I Vote NO to a Protest Vote

I Vote NO to a Protest Vote November 3, 2016

I have heard a lot of talk this year about protest votes. For the purpose of this article, a protest vote is the act of casting your ballot in opposition to the establishment. In this year’s election, that would mean voting for one of the two minor party candidates, Libertarian Gary Johnson or the Green Party’s Jill Stein. Or it could mean voting for political outsider, Donald Trump. Let’s face it, people are fed up with party politics as usual. I get it. I also get this; casting a vote for either Johnson or Stein, while it might feel good, is casting a losing vote and there is no way around that.
So if you want your vote to go toward someone who may win, you are left with two choices. I only know a handful of people who are excited to vote for either Clinton or Trump. I know a lot more who are voting against Clinton or Trump. I’ll bet you are one of the latter, as am I.

For a long time, I wavered back and forth between my options. I looked hard at both 3rd party candidates, but neither of them excited me enough to win my protest vote. In the end, I came to the conclusion that this election is too important to cast a vote that won’t go to a potential winner. So that left two rather unappealing options.

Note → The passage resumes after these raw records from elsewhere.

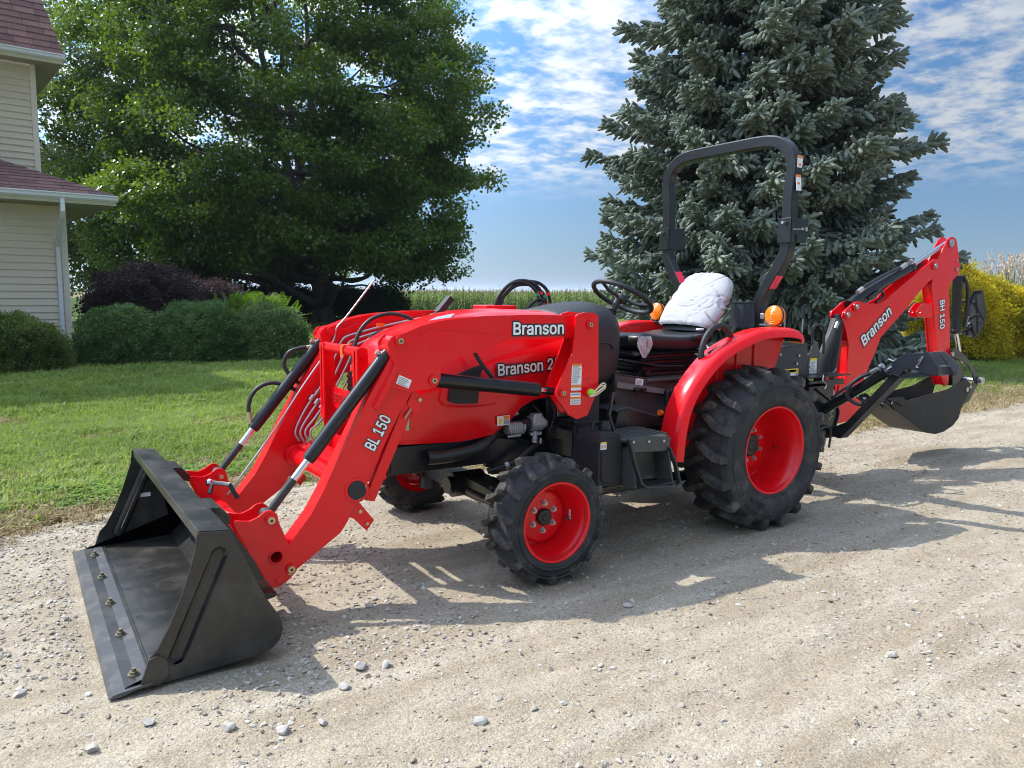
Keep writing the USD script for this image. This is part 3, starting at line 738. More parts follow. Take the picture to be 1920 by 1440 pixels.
hput("downspout", MB().tube([(-0.17, -OV - .06, LZ + .05), (-.17, -OV - .05, LZ - .17), (-.17, -OV + .02, LZ - .26), (-.17, -.13, LZ - .72), (-.17, -.05, LZ - .80), (-.17, -.05, .25)], 0.047, section=sec), WTRIM, smooth=False)
# the front wing that throws its shadow on the lawn
hput("wing_wall", MB().span((-12, -1.2, 0), (-2.6, 8, 7.2)), SIDING)
e0, e1, yb = -2.1, -12.5, -1.7
hput("wing_roof", MB().add([(e1, yb, 7.2), (e0, yb, 7.2), (e0, 9, 7.2), (e1, 9, 7.2), (-7.3, yb + 2.2, 10.0), (-7.3, 8, 10.0)], [(0, 1, 4), (1, 2, 5), (1, 5, 4), (2, 3, 5), (3, 0, 4), (3, 4, 5)]), SHING[1], smooth=False)
# a small white box at the foot of the shrubs
tb = put("white_block", MB().span((-2.98, 11.33, 0.0), (-2.76, 11.45, 0.085), 0.008), WTRIM, label="small white block lying in the grass between the two left shrubs", cat="block")

# ------------------------------------------------------------------ trees and shrubs
BARK = mat("bark", (0.13, 0.112, 0.092), 0.95, col2=(0.065, 0.056, 0.048), vscale=14, bump=0.9, bscale=22)
MAPLE = leaf_mat("maple_leaf", (0.050, 0.100, 0.014), (0.115, 0.190, 0.022), (0.26, 0.31, 0.050), trans=0.50, rough=0.30, spec=0.75, noise_scale=0.33, tint=(1.5, 1.35, 0.5))
GREYLEAF = leaf_mat("greyish_leaf", (0.10, 0.14, 0.07), (0.17, 0.22, 0.105), (0.27, 0.32, 0.17), trans=0.45, noise_scale=0.4, tint=(1.2, 1.2, 0.7))
BOX = leaf_mat("boxwood_leaf", (0.066, 0.130, 0.044), (0.135, 0.225, 0.075), (0.25, 0.34, 0.13), trans=0.25, noise_scale=1.2)
BOX2 = leaf_mat("olive_boxwood_leaf", (0.080, 0.125, 0.030), (0.165, 0.215, 0.052), (0.32, 0.35, 0.12), trans=0.25, noise_scale=1.6)
BOX3 = leaf_mat("pale_boxwood_leaf", (0.090, 0.155, 0.050), (0.185, 0.27, 0.095), (0.35, 0.42, 0.20), trans=0.25, noise_scale=1.2)
SMOKE = leaf_mat("purple_leaf", (0.050, 0.038, 0.038), (0.085, 0.064, 0.060), (0.14, 0.12, 0.095), trans=0.25, noise_scale=1.0, tint=(1.3, 0.9, 0.9))
FERN = leaf_mat("lime_fern_leaf", (0.06, 0.13, 0.012), (0.12, 0.22, 0.02), (0.20, 0.29, 0.05), trans=0.42, noise_scale=1.0)
DARKSH = leaf_mat("dark_shrub_leaf", (0.030, 0.055, 0.020), (0.052, 0.088, 0.030), (0.10, 0.13, 0.06), trans=0.3, noise_scale=0.7)
GOLD = leaf_mat("golden_leaf", (0.30, 0.28, 0.02), (0.68, 0.56, 0.028), (0.88, 0.72, 0.04), trans=0.42, noise_scale=1.3, tint=(1.15, 1.05, 0.4))
SPRUCE = leaf_mat("spruce_needle", (0.16, 0.195, 0.145), (0.32, 0.36, 0.285), (0.46, 0.48, 0.39), trans=0.30, rough=0.6, noise_scale=0.8, tint=(1.1, 1.1, 0.9), spec=0.35)
PAMPAS = leaf_mat("pampas_blade", (0.13, 0.16, 0.06), (0.22, 0.24, 0.11), (0.36, 0.33, 0.20), trans=0.35, noise_scale=1.0)
PLUME = mat("pampas_plume", (0.55, 0.46, 0.36), 0.9)

def spray(seed, n, R, size, flat=0.6, droop=0.25, lobes=True):
    """A twig's worth of leaves filling a small flattened ball."""
    r = np.random.default_rng(seed)
    c = r.normal(0, 1, (n, 3)); c /= np.linalg.norm(c, axis=1, keepdims=True); c *= (r.uniform(0.1, 1, n) ** 0.45)[:, None] * R
    c[:, 2] *= flat
    d = c / (np.linalg.norm(c, axis=1, keepdims=True) + 1e-9) + r.normal(0, 0.6, (n, 3)); d[:, 2] -= droop; d /= np.linalg.norm(d, axis=1, keepdims=True)
    s = np.cross(d, r.normal(0, 0.85, (n, 3)) + [0, 0, 0.7]); s /= np.linalg.norm(s, axis=1, keepdims=True)
    L = (size * r.uniform(0.7, 1.3, n))[:, None]
    nn = np.cross(s, d)
    if lobes:   # a broad leaf with a point and two side lobes, folded along its rib
        v = np.stack([c, c + d * L * 0.42 + s * L * 0.52 + nn * L * 0.10, c + d * L, c + d * L * 0.42 - s * L * 0.52 + nn * L * 0.10], 1)
    else:
        v = np.stack([c, c + d * L * 0.5 + s * L * 0.28 + nn * L * 0.05, c + d * L, c + d * L * 0.5 - s * L * 0.28 + nn * L * 0.05], 1)
    o = np.arange(n)[:, None] * 4
    f = np.vstack([o + [0, 1, 2], o + [0, 2, 3]])
    return v.reshape(-1, 3), f

def limb(mb, a, b, r1, r2, bend, rr, n=6):
    a, b = np.asarray(a, float), np.asarray(b, float)
    m = [a + (b - a) * t + rr.normal(0, bend, 3) * math.sin(PI * t) for t in np.linspace(0, 1, n)]
    P = spline(m, 3)
    mb.tube(P, np.linspace(r1, r2, len(P)), n=8)
    return P

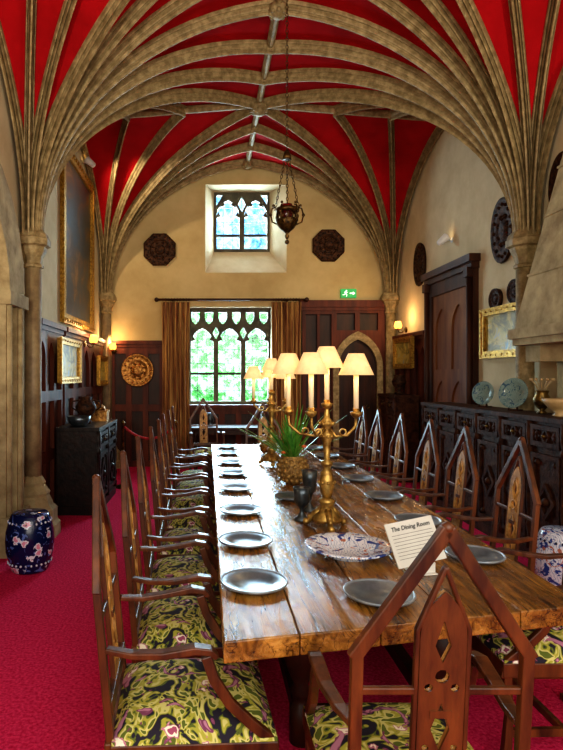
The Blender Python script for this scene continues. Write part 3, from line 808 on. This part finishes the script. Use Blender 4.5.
chain(b,(0,0,.74),(0,0,2.47),.034,.011); b.obj('chain','lampm',e)

# ------------------------------------------------------------ sideboard
def panel_relief(b,w,h,y,mi=0):
    b.mesh(board(rc(-w/2,w/2,-h/2,h/2),[rc(-w/2+.04,w/2-.04,-h/2+.04,h/2-.04)],.03,y-.015),mi)
    b.bb(-w/2,w/2,y-.005,y+.01,-h/2,h/2,mi)
    k=min(w,h)*.33
    b.mesh(board([(0,-k*1.2),(k,0),(0,k*1.2),(-k,0)],[[(0,-k*.8),(k*.65,0),(0,k*.8),(-k*.65,0)]],.024,y-.014),mi)
    b.ball((0,y-.01,0),k*.3,mi,8,6)
    for sx in(-1,1):
        for sz in(-1,1): b.ball((sx*(w/2-.075),y-.008,sz*(h/2-.075)),.026,mi,6,4)
        if h<.3: b.mesh(board([(sx*(k+.02),0),(sx*(k+.06),k*.8),(sx*(k+.10),0),(sx*(k+.06),-k*.8)],[],.02,y-.012),mi)
def sideboard(loc,rz,L,H,Dp,n,label,cat,name,mt='black'):
    e=empty(name,loc,rz,label,cat)
    b=B(); b.bb(-L/2,L/2,-Dp,0,.10,H-.04); b.bb(-L/2-.03,L/2+.03,-Dp-.035,0,H-.04,H); b.bb(-L/2-.02,L/2+.02,-Dp-.02,0,.0,.1)
    for i in range(n+1):
        x=-L/2+.03+(L-.06)*i/n
        b.lathe([(.03,.1),(.03,.18),(.018,.2),(.035,.3),(.02,.36),(.03,.5),(.02,H-.32),(.032,H-.3),(.032,H-.26),(.02,H-.24),(.032,H-.18),(.032,H-.04)],(x,-Dp-.01,0),10)
    b.obj('body',mt,e)
    cw=(L-.06)/n
    for i in range(n):
        cx=-L/2+.03+cw*(i+.5)
        b=B(); panel_relief(b,cw-.08,H-.46,0); b.obj('door',mt,e,loc=(cx,-Dp,.1+(H-.40)/2+.02))
        b=B(); panel_relief(b,cw-.08,.18,0); d=b.obj('drawer',mt,e,loc=(cx,-Dp,H-.16))
        B().ball((0,-.035,0),.016).obj('knob','brass',d)
    return e
sideboard((XR-.12,5.82,0),-pi/2,2.9,1.25,.36,6,'long black carved oak sideboard against wall','sideboard','sideboard')
sideboard((-1.72,7.0,0),pi/2,1.2,1.0,.46,2,'black carved oak chest cabinet beside column','cabinet','cabinet','ebony')
def upright(x,y,z,r,mat,label,rz):
    b=B(); T=Matrix.Rotation(R(80),4,'X')
    b.lathe([(.001,.0),(r*.6,.003),(r*.68,.012),(r*.97,.022),(r,.026),(r*.96,.03),(r*.66,.02),(r*.58,.01),(.001,.008)],(0,0,0),28,0,True,Matrix.Translation((0,0,r+.02))@T)
    b.bb(-.05,.05,-.03,.06,0,.012,1); b.rect([(0,.05,0),(0,.02,r)],.015,.01,(1,0,0),1); 
    for s in(-.04,.04): b.rect([(s,-.02,.0),(s,-.03,.035)],.01,.008,(1,0,0),1)
    return tag(b.obj('display_plate',[mat,'dark'],loc=(x,y,z),rz=rz),label,'plate','display plates on sideboard')
upright(3.02,6.1,1.25,.13,'celadon','blue-grey patterned plate on stand on sideboard',-R(60))
upright(3.02,5.50,1.25,.15,'celadon','blue-grey patterned plate on stand on sideboard',-R(60))
b=B(); b.lathe([(.05,0),(.06,.01),(.04,.03),(.09,.07),(.13,.12),(.14,.15),(.13,.15),(.08,.08),(.001,.05)],(0,0,0),24)
tag(b.obj('bowl','terra',loc=(2.98,4.72,1.25)),'buff pottery bowl on sideboard','bowl')
e=empty('vase',(3.02,5.05,1.25),0,'small brass urn with dried stems on sideboard','vase')
B().lathe([(.04,0),(.045,.01),(.02,.03),(.06,.08),(.075,.13),(.05,.18),(.06,.21),(.05,.21),(.001,.16)],(0,0,0),20).obj('urn','brass',e)
b=B()
for k in range(12):
    a=k*.52; b.tube([(0,0,.16),(.05*math.cos(a),.05*math.sin(a),.26),(.09*math.cos(a),.09*math.sin(a),.31)],.004,5); b.ball((.09*math.cos(a),.09*math.sin(a),.31),.014,0,6,4)
b.obj('stems','terra',e)
sideboard((XR-.14,8.75,0),-pi/2,.8,1.3,.33,2,'tall dark carved cabinet beside doorway','cabinet','cabinet')
b=B(); b.lathe([(.06,0),(.07,.02),(.03,.06),(.09,.14),(.11,.2),(.07,.27),(.09,.3),(.001,.28)],(0,0,0),16)
tag(b.obj('urn','bronze',loc=(3.0,8.75,1.3)),'dark bronze urn on carved cabinet','vase')
b=B(); b.lathe([(.07,0),(.08,.02),(.03,.06),(.10,.13),(.13,.2),(.10,.27),(.06,.3),(.075,.33),(.06,.33),(.001,.28)],(0,0,0),20)
for s in(-1,1): b.tube([(s*.12,0,.16),(s*.18,0,.2),(s*.17,0,.27),(s*.08,0,.29)],.01,8)
tag(b.obj('urn','bronze',loc=(-1.5,6.95,1.0)),'dark bronze two-handled urn on cabinet','vase')
b=B(); b.bb(-.12,.12,-.1,.1,0,.12); b.bb(-.13,.13,-.11,.11,.12,.14); b.lathe([(.1,.14),(.07,.2),(.001,.22)],(0,0,0),12); b.ball((0,0,.235),.02)
tag(b.obj('casket','copper',loc=(-1.42,7.35,1.0)),'small copper casket on cabinet','box')
b=B(); b.lathe([(.08,0),(.12,.05),(.14,.12),(.13,.12),(.1,.04),(.001,.02)],(0,0,0),18)
tag(b.obj('bowl','pewterd',loc=(-1.50,6.57,1.0)),'dark metal bowl on cabinet','bowl')

def stool(loc,m1,m2,label):
    e=empty('garden_stool',loc,0,label,'stool')
    b=B(); b.lathe([(.14,0),(.15,.012),(.165,.06),(.19,.16),(.195,.24),(.19,.32),(.165,.42),(.15,.455),(.14,.468),(.001,.475)],(0,0,0),36)
    for z,r in((.075,.171),(.405,.169)):
        for k in range(26):
            a=2*pi*k/26; b.ball((r*math.cos(a),r*math.sin(a),z),.010,1,6,4)
    b.obj('body',[m1,m2],e)
stool((-1.46,4.62,0),'navy','bluewhite','navy blue floral ceramic barrel garden stool')
stool((2.60,4.08,0),'bluewhite','navy','white and blue ceramic garden stool beside sideboard')

for i,(x,y) in enumerate(((-1.2,8.0),(-.45,8.0))):
    b=B(); b.lathe([(.13,0),(.13,.015),(.04,.03),(.02,.05),(.02,.9),(.03,.91),(.03,.93),(.001,.96)],(0,0,0),18)
    tag(b.obj('barrier_post','brass',loc=(x,y,0)),'brass rope barrier post on carpet','barrier post','barrier posts')
b=B(); pts=[]
for k in range(15):
    t=k/14; pts.append((-1.18+.71*t,8.0,.86-.28*4*t*(1-t)*.6))
b.tube(pts,.018,8); tag(b.obj('barrier_rope','rope'),'thick red barrier rope slung between posts','rope')

e=empty('side_table',(.3,9.2,0),0,'dark wooden side table under window','table')
b=B(); b.bb(-.55,.55,-.28,.28,.72,.76); b.obj('table_top','dark',e,bevel=.005)
for sx in(-1,1):
    for sy in(-1,1): B().lathe([(.03,0),(.02,.05),(.03,.12),(.018,.3),(.03,.45),(.02,.55),(.035,.62),(.035,.72)],(sx*.48,sy*.22,0),12).obj('leg','dark',e)
b=B(); b.bb(-.5,.5,-.24,.24,.64,.72); b.obj('apron','dark',e)
c=clone(proto,(.0,8.45,0),R(190)); c['label']='gothic oak armchair near window side table'
b=B(); b.lathe([(.04,0),(.045,.01),(.03,.02),(.06,.08),(.05,.16),(.025,.2),(.035,.22),(.001,.2)],(0,0,0),16)
tag(b.obj('vase','pewterd',loc=(.05,9.2,.76)),'small dark metal vase on side table','vase')

# ------------------------------------------------------------ lights
w=bpy.data.worlds.new('w'); scene.world=w; w.use_nodes=True
bg=w.node_tree.nodes['Background']; bg.inputs[0].default_value=(1,.95,.88,1); bg.inputs[1].default_value=.62
light('AREA',(.4,YE+.55,2.0),330,(.92,.97,1),1.4,(R(-90),0,0),sy=1.6,name='window_daylight')
light('AREA',(.63,YE+.6,4.4),200,(.92,.97,1),1.0,(R(-80),0,0),sy=1.0,name='window_daylight')
light('AREA',(.7,-1.4,2.6),165,(1,.94,.84),4.2,(R(90),0,0),sy=3.0,name='rear_fill')  # added fill light behind the camera, no window stands there
for x in(XL+.3,XR-.3):
    light('SPOT',(x,.9,2.4),260,(1,.88,.68),.06,(R(125),0,R(-15 if x<0 else 15)),spot=R(120),name='vault_fill_spot')  # unseen spots added near the camera to brighten the vault
light('SPOT',(XR-.25,7.5,3.4),70,(1,.82,.58),.05,(R(70),0,R(40)),spot=R(100),name='wall_spot')
light('SPOT',(XL+.25,8.2,4.7),60,(1,.82,.58),.05,(R(60),0,R(-40)),spot=R(110),name='wall_spot')

# ------------------------------------------------------------ camera
cam=bpy.data.cameras.new('camera'); co=bpy.data.objects.new('camera',cam); COL.objects.link(co)
co.location=(0,0,1.6); co.rotation_euler=(pi/2,0,0); cam.sensor_width=36; cam.lens=560/750*36
cam.shift_x=(281.5-207)/750; cam.clip_start=.05; scene.camera=co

Do I act on my impulse to use my vote to protest against the establishment? In that case, I’d be in the camp with many people I know, including some pretty close friends and family.

What about the issues? Truthfully, I don’t agree with either candidate enough on issues to sway me to vote for them so, again, it comes down to voting against someone.

Here is the step in my decision making process where things begin to become more clear. When you really examine the impact of a president, you begin to realize that the actual control they have over day to day issues is pretty limited when push comes to shove. The part of the job description of president that comes into play more than any other is that of diplomat. The president is the official face of our nation to the world. In that role, the president stands to do the most direct good or harm on any given day. When I picture the two major party candidates in their potential presidential role as a diplomat in a volatile world, my choice becomes less muddy and, suddenly, I become more comfortable with that establishment choice while the other makes me shudder with dread.

I grew up in the 1980s during the Cold War. When I was a teen, we lived under a cloud of constant fear of impending nuclear war. The movie The Day After, about a nuclear holocaust, was required viewing for us in school when it aired on television in November, 1983. The next day at school we discussed the movie in class. Our discussions felt less hypothetical than preparatory. Those were scary times. My daughter is growing up in a time when terrorism is a real fear, but that always feels more like isolated events as opposed to the potential global devastation we feared when I was her age. The last thing I want is an emotionally unstable person who has shown a repeated propensity to act irrationally in the face of criticism to have access to the nuclear codes.

Before pulling any lever on election day, I must ask myself which candidate is least likely to touch off a potentially cataclysmic international incident. The answer to that question seems fairly clear to me.

So, for now, “I’m with Her.” But the moment I pull the lever I will begin praying that, in the next four years, we will find some candidates I can be excited about in the next election.

I’d love to feel better about my vote by using it as a protest statement, but I owe it to my daughter and her generation to be more careful than that. I’m a parent, I haven’t the luxury of a protest vote.